1-What is another name for vitrified tile?

Polished tiles are another name for vitrified tiles.


2-Can porcelain tiles be glazed?

Porcelain tiles are completely vitrified and are presented in two ways: glazed or unglazed. These tiles are made using a white or colored body consisting of a mixture of clay and feldspar.


3-Which is better, vitrified tile or porcelain?

In general comparison, vitrified tiles have an absorption rate of less than 1%, while porcelain tiles have an absorption rate of less than 0.5%. As a result, porcelain tiles are more suitable for areas with high humidity.


4-Do vitrified tiles scratch?

Due to the unique production process, vitrified tiles are resistant to wear and scratches and have higher resistance than other types of flooring and wall coverings such as parquet and wood. However, if we do not take proper care and maintenance, and sometimes there is heavy movement of heavy goods on the floor, the tiles are prone to scratches and scratches.


5-Is vitrified tile the same as porcelain?

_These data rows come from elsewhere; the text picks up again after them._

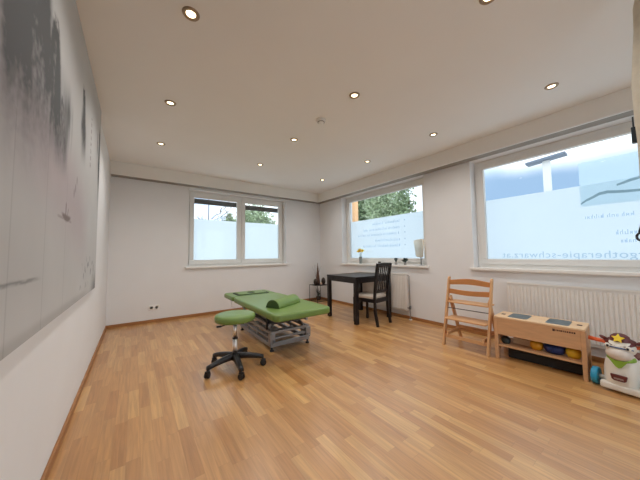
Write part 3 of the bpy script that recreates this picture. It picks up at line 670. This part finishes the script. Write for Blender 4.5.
# ------------------------------------------------------------------ high chair (faces -X)
t = thing('wooden_high_chair', 'light wooden childrens high chair beside the play bench', 'high chair', (3.50, 1.46, 0), .03)
hw = .245
def xu(z): return .02+.215*z/.83         # leaning upright
for s_ in (-1, 1):
    u = finish('upright', prism(B(), [(xu(0)-.03, 0), (xu(0)+.03, 0), (xu(.83)+.022, .83), (xu(.83)-.01, .84), (xu(.83)-.03, .82)], 'y', s_*hw-.011, s_*hw+.011), BEECH, t, bevel=.004)
    finish('rear_leg', prism(B(), [(.42, 0), (.475, 0), (.215, .60), (.165, .56)], 'y', s_*(hw-.024)-.011, s_*(hw-.024)+.011), BEECH, t, bevel=.004)
    finish('side_brace', prism(B(), [(.02, .13), (.42, .13), (.42, .17), (.03, .17)], 'y', s_*(hw-.046)-.009, s_*(hw-.046)+.009), BEECH, t, bevel=.003)
def board(name, z0, z1, arch, m):
    pts = []; n = 14
    for k in range(n+1): y = -hw+.011+(2*hw-.022)*k/n; pts.append((y, z1+arch*(math.sin(PI*k/n)**1.5)))
    for k in range(n+1): y = hw-.011-(2*hw-.022)*k/n; pts.append((y, z0+(arch*.55 if arch > 0 else arch)*(math.sin(PI*k/n)**1.5)))
    xm = xu((z0+z1)/2); bm = prism(B(), pts, 'x', xm-.010, xm+.008); return finish(name, bm, m, t, bevel=.004)
board('back_rail', .735, .795, .025, BEECHD); board('back_rail', .625, .685, -.012, BEECHD)
finish('seat', prism(B(), rrect(xu(.53)-.04, xu(.53)+.17, -hw+.012, hw-.012, .02), 'z', .515, .531), BEECH, t, bevel=.004)
finish('foot_plate', prism(B(), rrect(xu(.33)-.09, xu(.33)+.15, -hw+.012, hw-.012, .02), 'z', .322, .338), BEECH, t, bevel=.004)
finish('bottom_rail', box(B(), xu(.12)-.012, xu(.12)+.010, -hw+.011, hw-.011, .095, .135), BEECH, t, bevel=.003)
finish('steel_rod', tube(B(), [(xu(.45)+.01, -hw+.005, .445), (xu(.45)+.01, hw-.005, .445)], .005, 8), DSTEEL, t, smooth=True)
finish('rear_rail', box(B(), .34, .36, -hw+.02, hw-.02, .16, .20), BEECH, t, bevel=.003)

# ------------------------------------------------------------------ play bench
BIRCH = mat('birch_plywood', lin(206, 160, 118), .5, var=.07, scale=8, stretch=(6, 1, 6))
BIRCHT = mat('birch_top', lin(228, 194, 154), .45, var=.06, scale=8, stretch=(6, 1, 6))
t = thing('play_bench', 'long pale plywood play bench with grey inlays, open shelf below', 'bench', (3.575, .808, 0), .05)
L2, dp = .350, .33; TZ = .452
finish('top_board', prism(B(), rrect(0, dp, -L2, L2, .01), 'z', TZ-.018, TZ), BIRCHT, t, bevel=.003)
fp = finish('front_panel', box(B(), .004, .020, -L2+.032, L2-.032, .262, TZ-.019), BIRCH, t, bevel=.002)
finish('rear_panel', box(B(), dp-.02, dp-.004, -L2+.032, L2-.032, .262, TZ-.019), BIRCH, t)
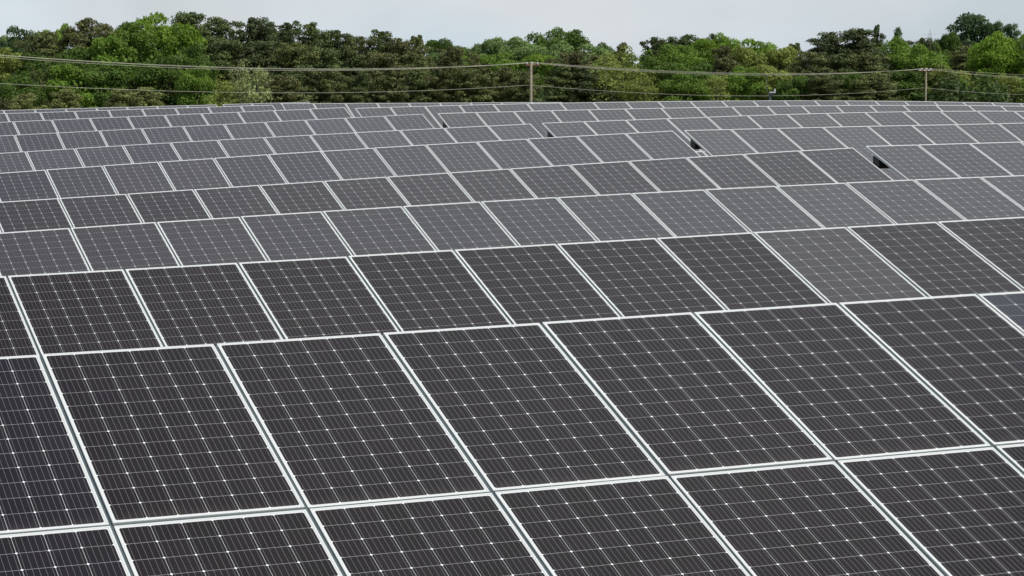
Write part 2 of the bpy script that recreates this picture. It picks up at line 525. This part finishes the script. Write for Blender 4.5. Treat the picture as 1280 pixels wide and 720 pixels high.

The raw materials for producing vitrified tiles are silica and clay. Porcelain tile is also made from the same composition with a higher percentage of clay and higher pressure in the firing process. As a result, porcelain is sometimes called vitrified tile, while there are differences between the two.


6-What is vitrified porcelain tile?

Vitrified porcelain tile is a type of tile that is made from very pure kaolin clay with minerals. These minerals include quartz and feldspar, as two common examples. Then, it is fired at 1200 degrees Celsius. This makes it harder and much more durable.


7-What are the grades of porcelain tiles?

Most of the residential floor tiles are classified as grade 3-4. These tiles can withstand moderate traffic as well as normal wear and tear


8-Is vitrified tile expensive? 

Not in terms of benefits and applications, but it has a higher price than other common types of tiles.